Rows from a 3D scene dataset
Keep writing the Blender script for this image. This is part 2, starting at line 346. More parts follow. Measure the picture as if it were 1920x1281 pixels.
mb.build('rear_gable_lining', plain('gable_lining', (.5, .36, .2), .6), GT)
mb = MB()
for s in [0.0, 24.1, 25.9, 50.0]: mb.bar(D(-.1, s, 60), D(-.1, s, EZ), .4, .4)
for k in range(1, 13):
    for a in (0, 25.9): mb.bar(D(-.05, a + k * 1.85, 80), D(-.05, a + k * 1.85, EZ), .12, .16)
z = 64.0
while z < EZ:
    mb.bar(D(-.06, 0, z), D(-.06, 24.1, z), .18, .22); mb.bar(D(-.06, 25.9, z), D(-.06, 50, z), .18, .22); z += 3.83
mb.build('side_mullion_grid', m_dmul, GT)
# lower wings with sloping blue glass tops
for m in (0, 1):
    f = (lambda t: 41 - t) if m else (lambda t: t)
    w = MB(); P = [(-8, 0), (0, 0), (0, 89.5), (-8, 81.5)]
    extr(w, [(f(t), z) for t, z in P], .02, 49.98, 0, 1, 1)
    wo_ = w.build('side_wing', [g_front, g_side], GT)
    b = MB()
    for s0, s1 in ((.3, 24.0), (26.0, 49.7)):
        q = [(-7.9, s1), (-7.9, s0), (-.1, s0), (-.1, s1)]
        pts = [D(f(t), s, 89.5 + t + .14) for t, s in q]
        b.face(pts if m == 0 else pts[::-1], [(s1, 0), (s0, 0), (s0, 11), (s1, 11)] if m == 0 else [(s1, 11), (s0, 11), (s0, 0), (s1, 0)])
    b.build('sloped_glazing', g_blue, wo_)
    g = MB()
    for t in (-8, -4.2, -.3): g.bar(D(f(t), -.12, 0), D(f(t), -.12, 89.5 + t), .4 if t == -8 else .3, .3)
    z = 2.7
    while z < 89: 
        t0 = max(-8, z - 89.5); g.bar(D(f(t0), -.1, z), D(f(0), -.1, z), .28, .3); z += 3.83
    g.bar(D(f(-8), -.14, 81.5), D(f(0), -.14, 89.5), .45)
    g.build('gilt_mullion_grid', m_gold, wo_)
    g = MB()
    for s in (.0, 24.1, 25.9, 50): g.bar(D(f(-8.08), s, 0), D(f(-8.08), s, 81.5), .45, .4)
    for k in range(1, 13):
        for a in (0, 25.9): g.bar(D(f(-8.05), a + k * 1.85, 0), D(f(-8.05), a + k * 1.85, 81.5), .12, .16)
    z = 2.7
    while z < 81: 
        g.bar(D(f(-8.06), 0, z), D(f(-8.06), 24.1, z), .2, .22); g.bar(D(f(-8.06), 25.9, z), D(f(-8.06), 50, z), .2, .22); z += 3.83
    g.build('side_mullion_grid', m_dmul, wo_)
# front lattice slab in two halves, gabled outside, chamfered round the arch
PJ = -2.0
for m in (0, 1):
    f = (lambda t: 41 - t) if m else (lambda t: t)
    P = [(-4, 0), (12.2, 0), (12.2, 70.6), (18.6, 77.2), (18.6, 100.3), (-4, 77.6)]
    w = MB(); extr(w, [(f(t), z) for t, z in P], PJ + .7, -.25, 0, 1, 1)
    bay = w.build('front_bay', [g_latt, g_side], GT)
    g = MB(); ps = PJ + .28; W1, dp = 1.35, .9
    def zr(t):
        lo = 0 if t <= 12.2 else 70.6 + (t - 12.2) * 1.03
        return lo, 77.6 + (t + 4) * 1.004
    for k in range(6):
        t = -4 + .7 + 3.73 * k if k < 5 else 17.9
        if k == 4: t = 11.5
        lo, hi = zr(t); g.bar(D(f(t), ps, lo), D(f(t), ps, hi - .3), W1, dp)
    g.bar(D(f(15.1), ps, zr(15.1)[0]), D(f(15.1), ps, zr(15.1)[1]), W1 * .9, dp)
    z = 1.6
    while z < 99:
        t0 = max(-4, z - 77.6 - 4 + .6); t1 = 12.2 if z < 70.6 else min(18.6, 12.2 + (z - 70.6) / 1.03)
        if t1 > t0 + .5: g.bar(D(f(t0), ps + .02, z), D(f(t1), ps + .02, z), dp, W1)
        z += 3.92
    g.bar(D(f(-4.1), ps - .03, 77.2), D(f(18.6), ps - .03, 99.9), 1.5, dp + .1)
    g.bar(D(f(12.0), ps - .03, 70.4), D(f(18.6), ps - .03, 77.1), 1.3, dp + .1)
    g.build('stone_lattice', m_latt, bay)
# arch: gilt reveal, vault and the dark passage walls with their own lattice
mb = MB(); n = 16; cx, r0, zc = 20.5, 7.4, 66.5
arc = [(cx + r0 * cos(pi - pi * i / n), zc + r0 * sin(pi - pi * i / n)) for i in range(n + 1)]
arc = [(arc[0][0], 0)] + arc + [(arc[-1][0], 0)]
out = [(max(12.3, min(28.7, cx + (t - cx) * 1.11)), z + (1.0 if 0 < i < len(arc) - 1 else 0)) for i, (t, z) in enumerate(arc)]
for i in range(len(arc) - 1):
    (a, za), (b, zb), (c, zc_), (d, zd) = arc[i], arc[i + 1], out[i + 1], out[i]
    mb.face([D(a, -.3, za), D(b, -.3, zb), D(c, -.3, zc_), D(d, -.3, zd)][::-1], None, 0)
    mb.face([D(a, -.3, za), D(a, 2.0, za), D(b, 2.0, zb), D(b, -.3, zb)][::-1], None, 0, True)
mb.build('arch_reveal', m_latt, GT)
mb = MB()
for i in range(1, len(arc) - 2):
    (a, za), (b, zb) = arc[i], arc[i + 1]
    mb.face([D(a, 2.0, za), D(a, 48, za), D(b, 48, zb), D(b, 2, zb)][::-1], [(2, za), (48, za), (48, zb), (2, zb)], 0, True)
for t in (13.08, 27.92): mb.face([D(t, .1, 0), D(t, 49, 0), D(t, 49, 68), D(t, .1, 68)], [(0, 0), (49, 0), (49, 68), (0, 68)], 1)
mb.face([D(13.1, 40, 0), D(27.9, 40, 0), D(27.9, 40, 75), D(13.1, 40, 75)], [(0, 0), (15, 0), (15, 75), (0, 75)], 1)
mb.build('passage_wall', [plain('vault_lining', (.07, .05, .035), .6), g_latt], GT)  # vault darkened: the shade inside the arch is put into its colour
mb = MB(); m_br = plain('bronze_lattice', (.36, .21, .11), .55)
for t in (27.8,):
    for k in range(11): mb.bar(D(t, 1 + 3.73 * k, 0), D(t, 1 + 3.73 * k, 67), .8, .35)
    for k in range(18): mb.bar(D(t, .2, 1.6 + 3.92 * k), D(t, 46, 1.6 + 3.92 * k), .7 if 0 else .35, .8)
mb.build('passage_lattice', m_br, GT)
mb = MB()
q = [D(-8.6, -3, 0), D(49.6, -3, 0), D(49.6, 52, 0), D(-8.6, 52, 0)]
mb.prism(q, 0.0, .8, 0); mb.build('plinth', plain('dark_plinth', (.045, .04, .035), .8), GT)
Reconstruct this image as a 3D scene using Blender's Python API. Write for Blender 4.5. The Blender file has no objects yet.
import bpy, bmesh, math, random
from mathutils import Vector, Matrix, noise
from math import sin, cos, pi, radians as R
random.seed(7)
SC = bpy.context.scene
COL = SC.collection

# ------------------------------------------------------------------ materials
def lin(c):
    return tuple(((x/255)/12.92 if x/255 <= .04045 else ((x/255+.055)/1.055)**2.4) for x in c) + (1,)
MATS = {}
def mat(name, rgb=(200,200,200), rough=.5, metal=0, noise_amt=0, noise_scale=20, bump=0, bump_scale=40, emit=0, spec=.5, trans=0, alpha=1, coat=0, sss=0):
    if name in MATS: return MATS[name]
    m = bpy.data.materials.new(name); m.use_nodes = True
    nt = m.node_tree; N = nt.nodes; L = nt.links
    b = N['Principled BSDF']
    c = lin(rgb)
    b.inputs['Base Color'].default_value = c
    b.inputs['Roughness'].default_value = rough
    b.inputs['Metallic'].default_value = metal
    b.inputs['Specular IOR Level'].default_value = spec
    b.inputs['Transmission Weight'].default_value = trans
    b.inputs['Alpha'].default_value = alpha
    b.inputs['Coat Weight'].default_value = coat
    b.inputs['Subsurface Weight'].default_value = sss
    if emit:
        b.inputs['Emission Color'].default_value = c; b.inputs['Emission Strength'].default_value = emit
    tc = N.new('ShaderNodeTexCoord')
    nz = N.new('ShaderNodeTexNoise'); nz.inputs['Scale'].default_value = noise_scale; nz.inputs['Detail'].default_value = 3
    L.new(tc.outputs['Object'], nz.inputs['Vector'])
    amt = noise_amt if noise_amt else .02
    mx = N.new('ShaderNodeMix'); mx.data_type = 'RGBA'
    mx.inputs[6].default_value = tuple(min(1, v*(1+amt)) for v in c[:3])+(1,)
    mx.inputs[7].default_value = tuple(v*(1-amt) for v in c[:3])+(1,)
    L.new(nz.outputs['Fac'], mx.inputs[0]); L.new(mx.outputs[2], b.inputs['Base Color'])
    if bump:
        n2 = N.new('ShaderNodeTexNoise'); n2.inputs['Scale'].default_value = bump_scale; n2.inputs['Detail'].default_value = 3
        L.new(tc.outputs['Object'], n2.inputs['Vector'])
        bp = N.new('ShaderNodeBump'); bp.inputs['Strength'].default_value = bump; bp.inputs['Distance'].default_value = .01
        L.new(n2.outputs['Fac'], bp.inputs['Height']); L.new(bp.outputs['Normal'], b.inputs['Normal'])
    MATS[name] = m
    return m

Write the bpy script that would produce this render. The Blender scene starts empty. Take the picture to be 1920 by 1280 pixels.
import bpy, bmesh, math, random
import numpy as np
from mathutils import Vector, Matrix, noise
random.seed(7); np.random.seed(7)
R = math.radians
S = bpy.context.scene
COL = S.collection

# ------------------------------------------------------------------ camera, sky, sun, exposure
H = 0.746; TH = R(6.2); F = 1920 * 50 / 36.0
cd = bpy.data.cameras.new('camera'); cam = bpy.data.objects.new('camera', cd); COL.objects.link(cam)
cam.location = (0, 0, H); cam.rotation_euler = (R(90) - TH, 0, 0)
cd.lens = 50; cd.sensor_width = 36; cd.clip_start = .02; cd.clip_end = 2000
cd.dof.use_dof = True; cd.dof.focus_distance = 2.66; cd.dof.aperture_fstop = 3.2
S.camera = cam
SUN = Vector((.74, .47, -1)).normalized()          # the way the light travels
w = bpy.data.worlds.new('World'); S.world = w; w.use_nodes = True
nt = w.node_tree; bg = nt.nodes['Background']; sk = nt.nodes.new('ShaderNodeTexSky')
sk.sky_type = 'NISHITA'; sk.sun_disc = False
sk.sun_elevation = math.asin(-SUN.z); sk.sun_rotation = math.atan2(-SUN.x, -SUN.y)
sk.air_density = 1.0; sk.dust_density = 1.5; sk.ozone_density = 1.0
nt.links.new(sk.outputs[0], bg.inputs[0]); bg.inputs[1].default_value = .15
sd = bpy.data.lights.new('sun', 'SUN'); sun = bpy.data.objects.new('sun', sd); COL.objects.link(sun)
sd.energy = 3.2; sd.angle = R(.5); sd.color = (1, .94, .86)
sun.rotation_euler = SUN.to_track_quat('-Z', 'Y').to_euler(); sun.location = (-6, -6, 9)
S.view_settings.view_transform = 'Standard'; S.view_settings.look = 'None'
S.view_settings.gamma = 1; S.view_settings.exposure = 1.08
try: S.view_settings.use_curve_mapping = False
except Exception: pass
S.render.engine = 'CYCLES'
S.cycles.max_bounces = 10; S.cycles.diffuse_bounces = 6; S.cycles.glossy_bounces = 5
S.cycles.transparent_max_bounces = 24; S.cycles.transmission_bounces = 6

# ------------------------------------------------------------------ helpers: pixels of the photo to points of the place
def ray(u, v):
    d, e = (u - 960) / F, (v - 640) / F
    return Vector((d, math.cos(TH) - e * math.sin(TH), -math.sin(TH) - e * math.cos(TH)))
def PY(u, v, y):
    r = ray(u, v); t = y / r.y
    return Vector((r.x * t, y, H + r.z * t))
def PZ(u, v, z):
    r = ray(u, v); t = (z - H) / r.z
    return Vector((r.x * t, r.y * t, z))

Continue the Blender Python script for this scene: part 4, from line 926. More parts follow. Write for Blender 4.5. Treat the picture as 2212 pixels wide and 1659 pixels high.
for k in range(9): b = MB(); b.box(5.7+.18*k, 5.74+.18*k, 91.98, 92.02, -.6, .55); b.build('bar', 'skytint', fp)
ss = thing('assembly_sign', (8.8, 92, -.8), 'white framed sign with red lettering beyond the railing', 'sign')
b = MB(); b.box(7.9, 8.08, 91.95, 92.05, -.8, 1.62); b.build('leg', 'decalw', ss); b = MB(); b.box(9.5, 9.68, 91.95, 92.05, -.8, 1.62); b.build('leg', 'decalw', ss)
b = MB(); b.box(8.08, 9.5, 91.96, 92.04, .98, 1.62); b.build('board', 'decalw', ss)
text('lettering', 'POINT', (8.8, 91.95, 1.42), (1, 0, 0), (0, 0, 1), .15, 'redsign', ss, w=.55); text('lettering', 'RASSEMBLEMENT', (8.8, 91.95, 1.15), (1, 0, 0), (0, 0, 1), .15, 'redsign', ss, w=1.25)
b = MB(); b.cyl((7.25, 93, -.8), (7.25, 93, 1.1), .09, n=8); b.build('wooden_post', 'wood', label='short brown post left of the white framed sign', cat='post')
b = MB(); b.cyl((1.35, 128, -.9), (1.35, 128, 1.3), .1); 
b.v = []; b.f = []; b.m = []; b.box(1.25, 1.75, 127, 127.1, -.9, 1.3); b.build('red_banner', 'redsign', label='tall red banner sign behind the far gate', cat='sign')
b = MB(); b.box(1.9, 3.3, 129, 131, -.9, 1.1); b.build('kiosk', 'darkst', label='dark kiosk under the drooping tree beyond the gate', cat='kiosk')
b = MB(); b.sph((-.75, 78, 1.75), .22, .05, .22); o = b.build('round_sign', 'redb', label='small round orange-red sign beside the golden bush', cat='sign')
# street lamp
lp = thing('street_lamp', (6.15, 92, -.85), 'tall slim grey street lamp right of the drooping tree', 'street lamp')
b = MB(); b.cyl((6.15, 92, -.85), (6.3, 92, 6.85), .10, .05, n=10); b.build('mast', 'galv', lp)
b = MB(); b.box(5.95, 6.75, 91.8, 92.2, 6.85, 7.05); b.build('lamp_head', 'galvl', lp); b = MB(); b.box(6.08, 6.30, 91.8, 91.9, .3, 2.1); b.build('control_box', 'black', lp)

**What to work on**
What is wanted is an exact copy of the lines from the line containing "Reconstruct this image" to the line containing "COL = SC.collection", both lines included, and of no other line.

**Correct answer**
Reconstruct this image as a 3D scene using Blender's Python API. Write for Blender 4.5. The Blender file has no objects yet.
import bpy, bmesh, math, random
from mathutils import Vector, Matrix, noise
from math import sin, cos, pi, radians as R
random.seed(7)
SC = bpy.context.scene
COL = SC.collection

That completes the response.